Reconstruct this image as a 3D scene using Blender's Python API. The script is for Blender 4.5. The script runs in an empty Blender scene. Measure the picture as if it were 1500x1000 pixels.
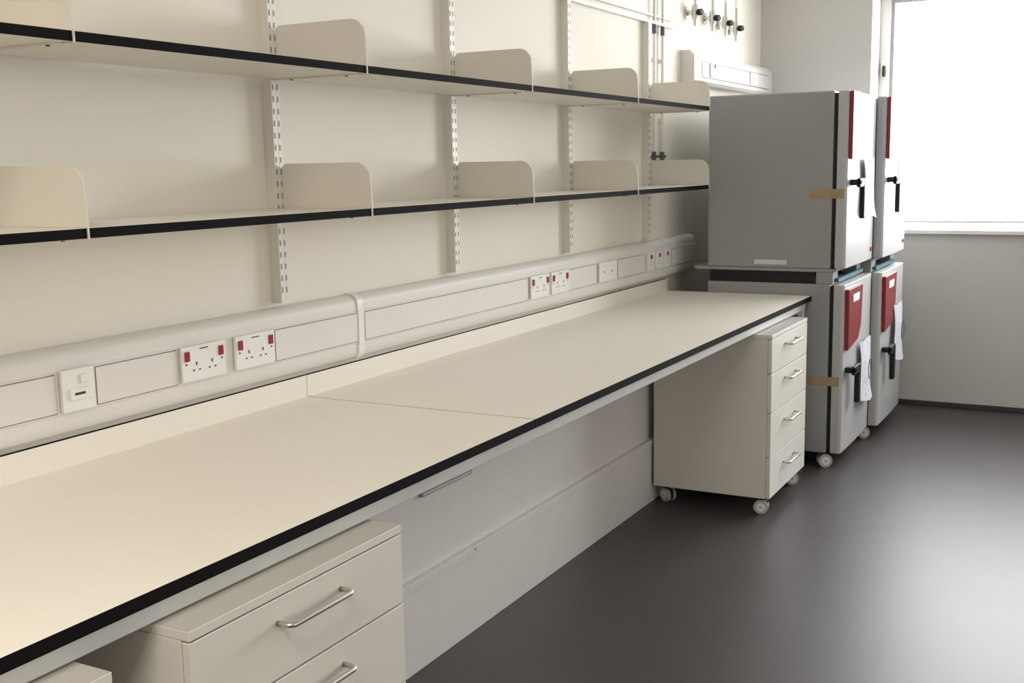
import bpy, bmesh, math
from mathutils import Vector, Matrix
scene=bpy.context.scene
COL=scene.collection
try: scene.view_settings.view_transform='Standard'
except Exception: pass

# ---------------------------------------------------------------- materials
def mat(name,c,rough=.5,metal=0,var=0.04,scale=6,bump=0.0,bscale=300,c2=None,spec=.5,coat=0):
    m=bpy.data.materials.new(name); m.use_nodes=True; nt=m.node_tree; b=nt.nodes["Principled BSDF"]
    tc=nt.nodes.new("ShaderNodeTexCoord"); n=nt.nodes.new("ShaderNodeTexNoise"); n.inputs["Scale"].default_value=scale; n.inputs["Detail"].default_value=4
    nt.links.new(tc.outputs["Object"],n.inputs["Vector"])
    r=nt.nodes.new("ShaderNodeValToRGB"); 
    a=[max(0,x*(1-var)) for x in c]; d=[min(1,x*(1+var)) for x in (c2 or c)]
    r.color_ramp.elements[0].color=(*a,1); r.color_ramp.elements[1].color=(*d,1)
    r.color_ramp.elements[0].position=.3; r.color_ramp.elements[1].position=.7
    nt.links.new(n.outputs["Fac"],r.inputs["Fac"]); nt.links.new(r.outputs["Color"],b.inputs["Base Color"])
    b.inputs["Roughness"].default_value=rough; b.inputs["Metallic"].default_value=metal
    b.inputs["Specular IOR Level"].default_value=spec; b.inputs["Coat Weight"].default_value=coat
    if bump>0:
        n2=nt.nodes.new("ShaderNodeTexNoise"); n2.inputs["Scale"].default_value=bscale
        nt.links.new(tc.outputs["Object"],n2.inputs["Vector"])
        bp=nt.nodes.new("ShaderNodeBump"); bp.inputs["Strength"].default_value=bump; bp.inputs["Distance"].default_value=.002
        nt.links.new(n2.outputs["Fac"],bp.inputs["Height"]); nt.links.new(bp.outputs["Normal"],b.inputs["Normal"])
    return m
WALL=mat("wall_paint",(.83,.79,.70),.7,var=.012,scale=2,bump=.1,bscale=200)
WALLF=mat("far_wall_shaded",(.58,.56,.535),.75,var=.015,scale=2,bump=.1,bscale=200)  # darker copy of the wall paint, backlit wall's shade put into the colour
CEIL=mat("ceiling_paint",(.8,.79,.76),.8,var=.01)
FLOOR=mat("vinyl_floor",(.068,.061,.061),.41,var=.06,scale=3,bump=.12,bscale=120,spec=.30)
SKIRT=mat("vinyl_skirting",(.04,.036,.037),.5)
LAM=mat("cream_laminate",(.87,.825,.735),.42,var=.012,scale=3,spec=.4)
SHELFM=mat("shelf_laminate",(.83,.795,.71),.5,var=.012,scale=3)
BLACK=mat("black_core",(.006,.005,.006),.75,spec=.08)
CREAMST=mat("cream_steel",(.74,.705,.63),.5,var=.01)
UPR=mat("upright_steel",(.77,.75,.69),.4,var=.01)
SLOT=mat("upright_slot",(.23,.21,.18),.6)
DARK=mat("dark_slot",(.03,.028,.026),.6)
WHITEP=mat("white_plastic",(.84,.83,.80),.4,var=.01)
TRUNK=mat("trunking_plastic",(.76,.735,.70),.5,var=.012,spec=.35)
LINE=mat("joint_line",(.24,.23,.22),.6)
RED=mat("red_plastic",(.30,.008,.012),.3)
DRED=mat("dark_red_panel",(.22,.008,.013),.3,var=.06)
PED=mat("white_melamine",(.73,.705,.64),.45,var=.012)
PTOP=mat("grey_edge_melamine",(.48,.465,.42),.5,var=.02)
PANEL=mat("panel_laminate",(.76,.73,.69),.4,var=.012)
RAILM=mat("rail_steel",(.64,.635,.61),.4)
SLOTG=mat("pull_slot_grey",(.30,.29,.28),.4)
CHROME=mat("brushed_steel",(.62,.60,.56),.25,metal=1,var=.03)
GREY=mat("grey_cabinet_steel",(.31,.312,.306),.45,var=.02,scale=2)
DOORM=mat("incubator_door_white",(.46,.46,.46),.38,var=.01)
RUBBER=mat("black_rubber",(.012,.012,.013),.5,spec=.3)
CLIP=mat("grey_fitting",(.10,.10,.10),.5)
WHEEL=mat("wheel_tread",(.48,.47,.44),.5)
PAPER=mat("paper",(.62,.62,.67),.8,var=.04)
INK=mat("ink",(.08,.08,.12),.7)
TAPE=mat("tan_tape",(.36,.265,.15),.6,var=.08,scale=20)
FRAME=mat("window_frame",(.35,.35,.35),.4)
SILL=mat("sill_paint",(.78,.77,.75),.4)
CYAN=mat("teal_foam",(.03,.12,.15),.6)

# ---------------------------------------------------------------- mesh helpers
def bx(bm,x0,x1,y0,y1,z0,z1,mi=0,mtop=None,M=None):
    vs=[bm.verts.new(Vector(p)) for p in ((x0,y0,z0),(x1,y0,z0),(x1,y1,z0),(x0,y1,z0),(x0,y0,z1),(x1,y0,z1),(x1,y1,z1),(x0,y1,z1))]
    if M is not None:
        for v in vs: v.co=M@v.co
    F=[(3,2,1,0),(4,5,6,7),(0,1,5,4),(1,2,6,5),(2,3,7,6),(3,0,4,7)]
    for i,f in enumerate(F):
        fc=bm.faces.new([vs[j] for j in f]); fc.material_index=mi
        if mtop is not None and i in (0,1): fc.material_index=mtop
def prism(bm,poly,axis,a,b,mi=0,cap=None):
    def P(p,t):
        l=list(p); l.insert(axis,t); return Vector(l)
    A=[bm.verts.new(P(p,a)) for p in poly]; B=[bm.verts.new(P(p,b)) for p in poly]
    n=len(poly); fs=[]
    fs.append(bm.faces.new(A)); fs.append(bm.faces.new(B[::-1]))
    for i in range(n):
        fs.append(bm.faces.new([A[i],B[i],B[(i+1)%n],A[(i+1)%n]]))
    for i,f in enumerate(fs): f.material_index=cap if (cap is not None and i<2) else mi
def cyl(bm,p0,p1,r,seg=20,mi=0,r2=None):
    p0=Vector(p0);p1=Vector(p1);d=p1-p0
    q=d.to_track_quat('Z','Y').to_matrix().to_4x4(); T=Matrix.Translation((p0+p1)/2)@q
    g=bmesh.ops.create_cone(bm,cap_ends=True,segments=seg,radius1=r,radius2=r if r2 is None else r2,depth=d.length,matrix=T)
    for v in g['verts']:
        for f in v.link_faces: f.material_index=mi
def tube(bm,pts,r,seg=10,mi=0):
    pts=[Vector(p) for p in pts]; rings=[]
    for i,p in enumerate(pts):
        if i==0:t=pts[1]-p
        elif i==len(pts)-1:t=p-pts[i-1]
        else:t=(pts[i+1]-p).normalized()+(p-pts[i-1]).normalized()
        t.normalize(); u=t.orthogonal() if i==0 else (U-t*U.dot(t)); u.normalize(); U=u; w=t.cross(u)
        rings.append([bm.verts.new(p+r*(math.cos(2*math.pi*k/seg)*u+math.sin(2*math.pi*k/seg)*w)) for k in range(seg)])
    for a,b in zip(rings,rings[1:]):
        for k in range(seg):
            f=bm.faces.new([a[k],a[(k+1)%seg],b[(k+1)%seg],b[k]]); f.material_index=mi; f.smooth=True
    for rr in (rings[0][::-1],rings[-1]):
        f=bm.faces.new(rr); f.material_index=mi
def obj(name,bm,mats,parent=None,loc=(0,0,0),bevel=0,smooth=False,rot=None):
    bmesh.ops.recalc_face_normals(bm,faces=bm.faces)
    me=bpy.data.meshes.new(name); bm.to_mesh(me); bm.free()
    for m in mats: me.materials.append(m)
    o=bpy.data.objects.new(name,me); COL.objects.link(o); o.location=loc
    if rot: o.rotation_euler=rot
    if parent: o.parent=parent
    if smooth:
        for p in me.polygons: p.use_smooth=True
        e=o.modifiers.new("e",'EDGE_SPLIT'); e.split_angle=math.radians(35)
    if bevel:
        b=o.modifiers.new("b",'BEVEL'); b.width=bevel; b.segments=2; b.limit_method='ANGLE'; b.angle_limit=math.radians(40)
    return o
def thing(name,label,cat,loc=(0,0,0),group=None):
    o=bpy.data.objects.new(name,None); o.empty_display_size=.1; COL.objects.link(o); o.location=loc
    o["label"]=label;o["category"]=cat
    if group:o["group"]=group
    return o
def tag(o,label,cat,group=None):
    o["label"]=label;o["category"]=cat
    if group:o["group"]=group
    return o
def copy_thing(root,loc,label=None):
    def rec(o,par):
        n=o.copy(); COL.objects.link(n); n.parent=par
        for c in o.children: rec(c,n)
        return n
    ch=list(root.children)
    n=root.copy(); COL.objects.link(n); n.location=loc
    for c in ch: rec(c,n)
    if label:n["label"]=label
    return n
def box(name,a,m,parent=None,bevel=0):
    bm=bmesh.new(); bx(bm,*a); return obj(name,bm,[m],parent,bevel=bevel)
def struct(o): o["kind"]="structure"; return o

# ---------------------------------------------------------------- room
XW=-2.175; YF=7.58; XR=3.0; YB=-3.0; ZC=3.0; T=.36
WX0,WX1,WZ0,WZ1=-1.458,1.6,1.115,2.635
struct(box("wall_left",(XW-.15,XW,YB-.15,YF+T,-.1,ZC+.1),WALL))
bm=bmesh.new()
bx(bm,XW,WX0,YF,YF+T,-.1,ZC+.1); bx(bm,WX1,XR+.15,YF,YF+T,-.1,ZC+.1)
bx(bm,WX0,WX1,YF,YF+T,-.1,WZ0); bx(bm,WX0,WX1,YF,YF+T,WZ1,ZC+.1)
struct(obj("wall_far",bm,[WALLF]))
SY0,SY1,SZ0,SZ1=0.3,3.6,1.1,2.6
bm=bmesh.new()
bx(bm,XR,XR+.2,YB,SY0,-.1,ZC+.1); bx(bm,XR,XR+.2,SY1,YF,-.1,ZC+.1); bx(bm,XR,XR+.2,SY0,SY1,-.1,SZ0); bx(bm,XR,XR+.2,SY0,SY1,SZ1,ZC+.1)
struct(obj("wall_right",bm,[WALL]))
struct(box("wall_back",(XW,XR,YB-.15,YB,-.1,ZC+.1),WALL))
struct(box("floor",(XW,XR,YB,YF,-.1,0),FLOOR))
struct(box("ceiling",(XW,XR,YB,YF,ZC,ZC+.1),CEIL))
struct(box("baseboard_far",(XW,XR,YF-.012,YF,0,.035),SKIRT,bevel=.004))
def window(name,x0,x1,y0,y1,z0,z1,w,axis,mull):
    bm=bmesh.new()
    if axis=='x':
        bx(bm,x0,x0+w,y0,y1,z0,z1); bx(bm,x1-w,x1,y0,y1,z0,z1); bx(bm,x0+w,x1-w,y0,y1,z0,z0+.03); bx(bm,x0+w,x1-w,y0,y1,z1-.05,z1,1)
        for m in mull: bx(bm,m-.03,m+.03,y0,y1,z0+.045,z1-.05)
        bx(bm,x0+w,x0+w+.022,y0+.01,y1,z0+.03,z1-.05,1); bx(bm,x0+w+.022,x1-w,y0+.01,y1,z0+.03,z0+.042,1)
    else:
        bx(bm,x0,x1,y0,y0+w,z0,z1); bx(bm,x0,x1,y1-w,y1,z0,z1); bx(bm,x0,x1,y0+w,y1-w,z0,z0+.045); bx(bm,x0,x1,y0+w,y1-w,z1-.05,z1)
        for m in mull: bx(bm,x0,x1,m-.03,m+.03,z0+.045,z1-.05)
    return struct(obj(name,bm,[SILL,FRAME],bevel=.003))
window("window_1",WX0,WX1,YF+.28,YF+.34,WZ0+.025,WZ1,.065,'x',[.25])
window("window_2",XR+.1,XR+.16,SY0,SY1,SZ0,SZ1,.06,'y',[1.95])
bm=bmesh.new(); bx(bm,WX0-.04,WX1+.04,YF-.03,YF,WZ0-.003,WZ0+.024); bx(bm,WX0,WX1,YF,YF+.28,WZ0,WZ0+.024)
struct(obj("trim_1",bm,[SILL],bevel=.004))
h=thing("window_latch","small white window latch with dark key slot on frame","window latch",(WX0+.033,YF+.28,2.17))
bm=bmesh.new(); bx(bm,-.022,.022,-.014,0,-.06,.06); obj("latch_plate",bm,[WHITEP],h,bevel=.003)
bm=bmesh.new(); bx(bm,-.008,.008,-.04,-.014,-.05,.02); obj("latch_lever",bm,[RUBBER],h,bevel=.003)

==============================

* GOAL OF THE EXERCISE
Up to and including the line with "except Exception: pass", copy the data above from its first line. Skip pictures.

* FINAL RESULT
Reconstruct this image as a 3D scene using Blender's Python API. The script is for Blender 4.5. The script runs in an empty Blender scene. Measure the picture as if it were 1500x1000 pixels.
import bpy, bmesh, math
from mathutils import Vector, Matrix
scene=bpy.context.scene
COL=scene.collection
try: scene.view_settings.view_transform='Standard'
except Exception: pass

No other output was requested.